Thursday, April 2, 2009

The Pope Is Too Human For this World - Italian Op Ed

There is a great op-ed in the Italian Tempi. The Ratzinger Forum has translated it for us.

A Pope 'too human' for a world too accustomed to pillaging other people's lives
Editorial by LUIGI AMICONE

While stray dogs tore apart a child and it was immediately made by the media that it would have been un-Christian to kill the attack dogs, a gentle and affectionate Pope is called a lost dog.

And the world sits back contentedly, in a society of self-determination which defines itself best by its use of a piece of rubber, that claims the right to use human embryos as a commodity, and to kill babies in the womb.

A Jewish philosopher once noted that evil has no depth, only the good has; that evil is just a sort of mold that spreads over the surface of the earth to the detriment of its inhabitants. To break into someone else's property, rob the owner and then fence this off to the public and traffic in emotion has become the sign of the cynicism to which we have become accustomed.

There is an added measure of zeal when one robs the cathedral of faith, and the Pope is treated like a merchant, the Church like a sinister Kremlin. In the most recent case, it is not just the robber and the customer for whom he fences that are in close-quarters fight with religion.

Men in high political office. international institutions and the media's well-oiled scandal machine collaborated to scream out the protests of those who hold the levers of power in this world.

En route to Africa, the Pope tells newsmen a couple of scientific facts - that will make him infamous as the man who refuses to bless the condom interests of the multinationals, even as the chief of Harvard's anti-AIDS research group would tell the media, "I am a liberal, and it is hard for me to admit it, but the Pope is right!" .

Meanwhile, the Prime Minister of Spain announces a 'humanitarian shipment' of condoms as a gift to Africa. A French minister or two would demand a 'retraction' from the Pope, and so would two ministers from Germany.

Great Britain and the United States deplore the Pope's statements. And China is silent [China has become almost its own private preserve for the extraction of raw materials). Benedict is 'all too human', the media thinks.

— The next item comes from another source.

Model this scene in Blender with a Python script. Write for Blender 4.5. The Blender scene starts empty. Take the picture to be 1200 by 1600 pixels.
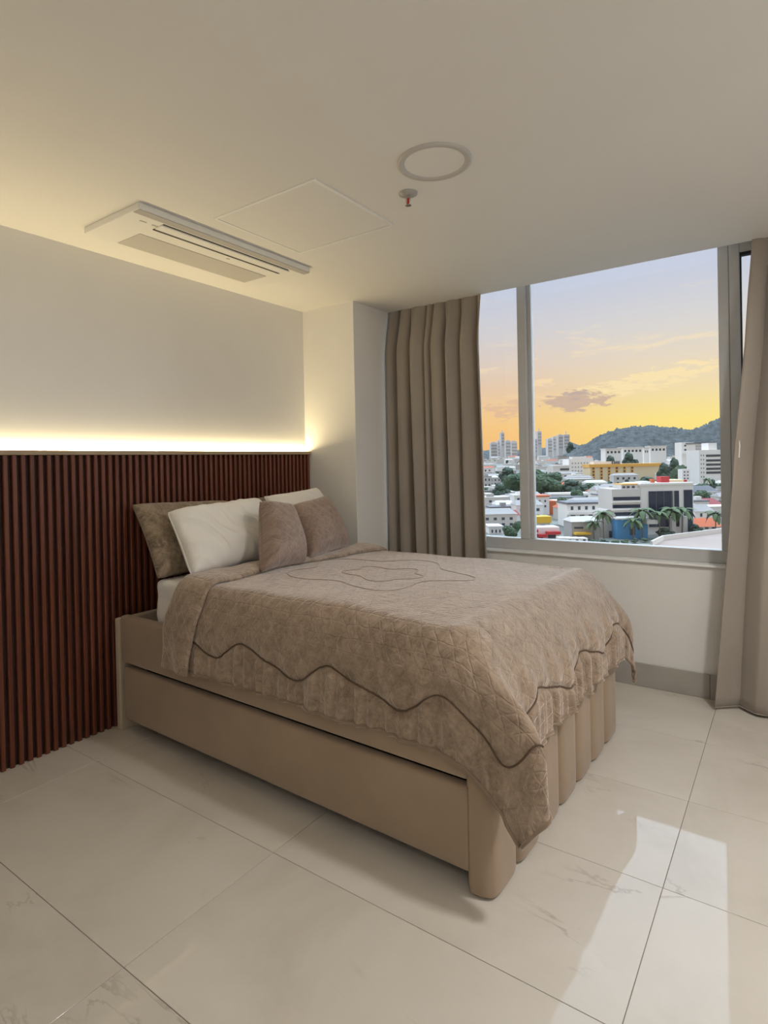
import bpy, bmesh, math, random
import numpy as np
from mathutils import Vector, Matrix, noise

sc = bpy.context.scene
COL = sc.collection
random.seed(7)

# ------------------------------------------------------------------ camera
CAM = np.array([3.0651, -2.7669, 1.4212])
YAW, PITCH, ROLL, FPX, PSX, PSY = 0.6278, -0.0091, -0.0210, 921.22, -31.14, -68.92
fw = np.array([-math.sin(YAW) * math.cos(PITCH), math.cos(YAW) * math.cos(PITCH), math.sin(PITCH)])
_r = np.array([math.cos(YAW), math.sin(YAW), 0.0])
_u = np.cross(_r, fw)
rt = _r * math.cos(ROLL) + _u * math.sin(ROLL)
up = -_r * math.sin(ROLL) + _u * math.cos(ROLL)
cd = bpy.data.cameras.new('camera')
cam = bpy.data.objects.new('camera', cd)
COL.objects.link(cam)
cam.matrix_world = Matrix(((rt[0], up[0], -fw[0], CAM[0]), (rt[1], up[1], -fw[1], CAM[1]),
                           (rt[2], up[2], -fw[2], CAM[2]), (0, 0, 0, 1)))
cd.sensor_fit = 'AUTO'
cd.sensor_width = 36.0
cd.lens = FPX / 1600 * 36.0
cd.shift_x = -PSX / 1600
cd.shift_y = PSY / 1600
cd.clip_start = 0.02
cd.clip_end = 20000
sc.camera = cam

# ------------------------------------------------------------------ colour management
sc.view_settings.view_transform = 'Standard'
sc.view_settings.look = 'None'
sc.view_settings.exposure = 0.0
sc.view_settings.gamma = 1.0
sc.view_settings.use_curve_mapping = False
sc.cycles.use_denoising = True
sc.cycles.max_bounces = 10
sc.cycles.diffuse_bounces = 6
sc.cycles.glossy_bounces = 4
sc.cycles.transmission_bounces = 6
sc.cycles.sample_clamp_indirect = 6.0


def lin(r, g, b):
    def f(c):
        c /= 255.0
        return c / 12.92 if c <= 0.04045 else ((c + 0.055) / 1.055) ** 2.4
    return (f(r), f(g), f(b), 1.0)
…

He left Rome for Africa as someone considered 'alone' and 'isolated'. Partly because he was not afraid to say in public that the Vatican had committed some errors in recent events. "Alone' because he had to {re-)explain the meaning and the limitations of having lifted the excommunication of four Lefebvrians as individuals, not as an institution.

But 'alone' of course, because only he is the Successor of Peter today, who must be obedient to the words of the Lord, "Confirm your brothers in the faith". 'Alone', according to the post-Conciliar progressivists, with his passe ideas - because they wish to abrogate the primacy of Peter and would like nothing better than a Vatican-III attended by clones of Obama [with the 'minds of clerks', Vittorio Messori called them).

They think the Pope has been emarginated on the famous path of 'Christians on the road', namely, all those who conform to the individualistic, sentimental, and disaffected worldly mentality, who can only object to the thinking of a Holy Father who is affectionate and rational.

And now, Cardinal Angelo Bagnasco, president of the Italian bishops conference, is more or less spearheading a gentle counter-offensive. He told us, among so many important things, something that our readers should savor like honey: "Use your intelligence (and) education" to 'give reason to the hope that is in us', as St. Peter exhorted.

And to learn to live and die, not as victims of climate change, but as protagonists and sentinels of human realities, in a world that manufactures deliriums of superheroicity, opinions, commonplaces, and pure and simple stupidities with which men today are subjugated as in earlier times, if not worse, than oxen once subjected to yokes.